#### [Requirements]
Write out all the material exactly. Leave nothing out.
-- begin --
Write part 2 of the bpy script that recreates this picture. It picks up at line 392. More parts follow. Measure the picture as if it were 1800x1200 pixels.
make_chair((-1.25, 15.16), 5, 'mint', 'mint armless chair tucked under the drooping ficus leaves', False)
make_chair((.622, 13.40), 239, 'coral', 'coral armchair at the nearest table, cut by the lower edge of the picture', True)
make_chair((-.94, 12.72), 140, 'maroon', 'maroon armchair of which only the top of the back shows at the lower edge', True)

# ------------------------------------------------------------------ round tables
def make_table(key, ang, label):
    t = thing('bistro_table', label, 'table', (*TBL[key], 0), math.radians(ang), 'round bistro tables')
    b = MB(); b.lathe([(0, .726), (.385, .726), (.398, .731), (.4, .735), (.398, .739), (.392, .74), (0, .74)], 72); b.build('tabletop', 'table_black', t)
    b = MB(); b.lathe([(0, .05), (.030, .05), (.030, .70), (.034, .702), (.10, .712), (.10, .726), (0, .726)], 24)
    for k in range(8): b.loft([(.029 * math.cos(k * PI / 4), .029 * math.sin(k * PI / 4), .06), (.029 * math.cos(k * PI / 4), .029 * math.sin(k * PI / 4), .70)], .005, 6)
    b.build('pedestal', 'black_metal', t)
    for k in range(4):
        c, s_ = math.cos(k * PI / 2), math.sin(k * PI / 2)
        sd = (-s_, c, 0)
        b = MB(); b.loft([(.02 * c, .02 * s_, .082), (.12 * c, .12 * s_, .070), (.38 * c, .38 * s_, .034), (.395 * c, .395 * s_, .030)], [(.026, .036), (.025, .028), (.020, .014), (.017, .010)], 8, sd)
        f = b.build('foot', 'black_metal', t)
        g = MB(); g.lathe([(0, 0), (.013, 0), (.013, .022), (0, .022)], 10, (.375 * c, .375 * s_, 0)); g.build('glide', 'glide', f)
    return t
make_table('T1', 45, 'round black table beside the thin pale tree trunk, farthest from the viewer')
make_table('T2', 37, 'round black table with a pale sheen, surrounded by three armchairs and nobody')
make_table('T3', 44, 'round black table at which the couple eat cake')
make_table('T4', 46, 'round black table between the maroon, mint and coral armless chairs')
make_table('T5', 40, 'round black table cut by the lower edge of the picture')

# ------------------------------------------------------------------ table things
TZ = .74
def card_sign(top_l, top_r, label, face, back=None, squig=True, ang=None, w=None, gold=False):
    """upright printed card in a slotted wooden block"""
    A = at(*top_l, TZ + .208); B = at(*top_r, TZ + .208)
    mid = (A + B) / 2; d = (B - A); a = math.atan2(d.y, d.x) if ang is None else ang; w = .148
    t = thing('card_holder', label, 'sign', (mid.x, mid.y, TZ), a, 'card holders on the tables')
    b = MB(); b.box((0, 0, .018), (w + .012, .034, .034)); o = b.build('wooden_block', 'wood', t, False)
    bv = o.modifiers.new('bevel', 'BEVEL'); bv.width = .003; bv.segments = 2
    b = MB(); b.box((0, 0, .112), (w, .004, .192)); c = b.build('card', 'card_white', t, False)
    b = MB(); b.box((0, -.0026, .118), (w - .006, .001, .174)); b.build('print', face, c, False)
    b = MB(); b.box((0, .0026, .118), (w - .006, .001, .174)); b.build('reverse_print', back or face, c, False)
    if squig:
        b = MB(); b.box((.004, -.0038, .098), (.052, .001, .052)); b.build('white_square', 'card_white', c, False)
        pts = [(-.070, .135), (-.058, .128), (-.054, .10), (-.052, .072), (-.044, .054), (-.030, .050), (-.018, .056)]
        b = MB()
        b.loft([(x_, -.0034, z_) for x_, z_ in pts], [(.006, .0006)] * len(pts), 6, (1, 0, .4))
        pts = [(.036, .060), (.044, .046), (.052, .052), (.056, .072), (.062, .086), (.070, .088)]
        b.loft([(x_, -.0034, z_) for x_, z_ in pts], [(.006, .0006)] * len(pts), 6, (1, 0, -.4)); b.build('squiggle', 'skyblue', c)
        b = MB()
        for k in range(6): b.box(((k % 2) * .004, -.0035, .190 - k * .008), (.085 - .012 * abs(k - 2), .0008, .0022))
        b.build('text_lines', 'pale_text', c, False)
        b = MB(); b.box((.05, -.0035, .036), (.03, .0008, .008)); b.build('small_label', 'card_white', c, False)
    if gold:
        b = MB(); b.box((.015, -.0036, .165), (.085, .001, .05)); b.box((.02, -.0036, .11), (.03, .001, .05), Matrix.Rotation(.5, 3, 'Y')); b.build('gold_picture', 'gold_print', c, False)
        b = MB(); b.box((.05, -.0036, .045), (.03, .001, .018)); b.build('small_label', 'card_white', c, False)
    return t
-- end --
#### [Result of the exercise]
Write part 2 of the bpy script that recreates this picture. It picks up at line 392. More parts follow. Measure the picture as if it were 1800x1200 pixels.
make_chair((-1.25, 15.16), 5, 'mint', 'mint armless chair tucked under the drooping ficus leaves', False)
make_chair((.622, 13.40), 239, 'coral', 'coral armchair at the nearest table, cut by the lower edge of the picture', True)
make_chair((-.94, 12.72), 140, 'maroon', 'maroon armchair of which only the top of the back shows at the lower edge', True)

# ------------------------------------------------------------------ round tables
def make_table(key, ang, label):
    t = thing('bistro_table', label, 'table', (*TBL[key], 0), math.radians(ang), 'round bistro tables')
    b = MB(); b.lathe([(0, .726), (.385, .726), (.398, .731), (.4, .735), (.398, .739), (.392, .74), (0, .74)], 72); b.build('tabletop', 'table_black', t)
    b = MB(); b.lathe([(0, .05), (.030, .05), (.030, .70), (.034, .702), (.10, .712), (.10, .726), (0, .726)], 24)
    for k in range(8): b.loft([(.029 * math.cos(k * PI / 4), .029 * math.sin(k * PI / 4), .06), (.029 * math.cos(k * PI / 4), .029 * math.sin(k * PI / 4), .70)], .005, 6)
    b.build('pedestal', 'black_metal', t)
    for k in range(4):
        c, s_ = math.cos(k * PI / 2), math.sin(k * PI / 2)
        sd = (-s_, c, 0)
        b = MB(); b.loft([(.02 * c, .02 * s_, .082), (.12 * c, .12 * s_, .070), (.38 * c, .38 * s_, .034), (.395 * c, .395 * s_, .030)], [(.026, .036), (.025, .028), (.020, .014), (.017, .010)], 8, sd)
        f = b.build('foot', 'black_metal', t)
        g = MB(); g.lathe([(0, 0), (.013, 0), (.013, .022), (0, .022)], 10, (.375 * c, .375 * s_, 0)); g.build('glide', 'glide', f)
    return t
make_table('T1', 45, 'round black table beside the thin pale tree trunk, farthest from the viewer')
make_table('T2', 37, 'round black table with a pale sheen, surrounded by three armchairs and nobody')
make_table('T3', 44, 'round black table at which the couple eat cake')
make_table('T4', 46, 'round black table between the maroon, mint and coral armless chairs')
make_table('T5', 40, 'round black table cut by the lower edge of the picture')

# ------------------------------------------------------------------ table things
TZ = .74
def card_sign(top_l, top_r, label, face, back=None, squig=True, ang=None, w=None, gold=False):
    """upright printed card in a slotted wooden block"""
    A = at(*top_l, TZ + .208); B = at(*top_r, TZ + .208)
    mid = (A + B) / 2; d = (B - A); a = math.atan2(d.y, d.x) if ang is None else ang; w = .148
    t = thing('card_holder', label, 'sign', (mid.x, mid.y, TZ), a, 'card holders on the tables')
    b = MB(); b.box((0, 0, .018), (w + .012, .034, .034)); o = b.build('wooden_block', 'wood', t, False)
    bv = o.modifiers.new('bevel', 'BEVEL'); bv.width = .003; bv.segments = 2
    b = MB(); b.box((0, 0, .112), (w, .004, .192)); c = b.build('card', 'card_white', t, False)
    b = MB(); b.box((0, -.0026, .118), (w - .006, .001, .174)); b.build('print', face, c, False)
    b = MB(); b.box((0, .0026, .118), (w - .006, .001, .174)); b.build('reverse_print', back or face, c, False)
    if squig:
        b = MB(); b.box((.004, -.0038, .098), (.052, .001, .052)); b.build('white_square', 'card_white', c, False)
        pts = [(-.070, .135), (-.058, .128), (-.054, .10), (-.052, .072), (-.044, .054), (-.030, .050), (-.018, .056)]
        b = MB()
        b.loft([(x_, -.0034, z_) for x_, z_ in pts], [(.006, .0006)] * len(pts), 6, (1, 0, .4))
        pts = [(.036, .060), (.044, .046), (.052, .052), (.056, .072), (.062, .086), (.070, .088)]
        b.loft([(x_, -.0034, z_) for x_, z_ in pts], [(.006, .0006)] * len(pts), 6, (1, 0, -.4)); b.build('squiggle', 'skyblue', c)
        b = MB()
        for k in range(6): b.box(((k % 2) * .004, -.0035, .190 - k * .008), (.085 - .012 * abs(k - 2), .0008, .0022))
        b.build('text_lines', 'pale_text', c, False)
        b = MB(); b.box((.05, -.0035, .036), (.03, .0008, .008)); b.build('small_label', 'card_white', c, False)
    if gold:
        b = MB(); b.box((.015, -.0036, .165), (.085, .001, .05)); b.box((.02, -.0036, .11), (.03, .001, .05), Matrix.Rotation(.5, 3, 'Y')); b.build('gold_picture', 'gold_print', c, False)
        b = MB(); b.box((.05, -.0036, .045), (.03, .001, .018)); b.build('small_label', 'card_white', c, False)
    return t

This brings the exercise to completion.